Goaty Tapes

Polonius – ‘Antique Marvel’
Polonius -—icon of holistic nether-music, mysterious one-man anti-band– assembles a far-reaching sonic universe on Antique Marvel. His songs are dense, immersive habitats: rhythms and pitches flutter and repeat like animal calls; ambience shifts like primordial mist. The album evolves as a series of phonic environments that feel at once ancient and techno-futuristic. Pre-lingual chants cradle the glint of space-age electronics, occult intonations are lit with the cheap light of a karaoke machine. Polonius commands a menagerie of tape loops and audio-bites that congeal as melodic ecosystems and disperse into tonal miasma. Antique Marvel assembles selections from the elusive Antique Fantasia suite, some of which already circulates quietly through freakier channels of the global subterranean; other parts remain as-yet unreleased. Consider this tape a speculative survey -— a future anthology that recollects the not-yet-heard. These are the conjurer’s most spellbinding articulations, sequenced across space-time.

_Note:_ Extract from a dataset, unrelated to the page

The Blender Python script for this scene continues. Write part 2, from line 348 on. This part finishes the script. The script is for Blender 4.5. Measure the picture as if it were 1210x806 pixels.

Die Welttraumforscher – ‘Die Lieder: 1981, 1983, 1986’
Die Lieder compiles early recordings by Die Welttraumforscher, the audio-visual avatar of Swiss native Christian Pfluger. Pfluger has spent the last thirty years refining a curious brand of hypnotic, experimental pop. His discography plots the story of the “world dream researchers”—benevolent aliens who visit Earth and deposit clues to an enlightened intergalactic culture. Each album cultivates this core mythology with new lyrical episodes, sonic excursions, and Pfluger’s pen and ink illustrations. Side A of Die Lieder presents selections from Vanidras Kult (1981) and Reise Nach Bretzelberg (1983). These are Pfluger’s earliest albums, made up of dreamy vignettes that fuse toy keyboards and lo-fi atmospherics. They are the cream of first-wave bedroom messthetics, with an eerie acoustic ambience equally at home among the more cosmic folk revivalists. Side B presents selections from the legendary Binika (1986) and ends with the pop masterpiece This Could be the Greatest Love in Town. Here, Die Welttraumforscher shifts toward bona-fide synth-pop, equal parts casio minimalism and lush, stumbling balladry. The tape includes an accordion booklet with liner notes by Pfluger -— reminiscences delivered with an endearing, casual sincerity. As much for die-hard Welttraum-heads as for the uninitiated, Die Lieder is a singular journey through Pfluger’s emergent musical cosmos and the early years of the Swiss bedroom underground.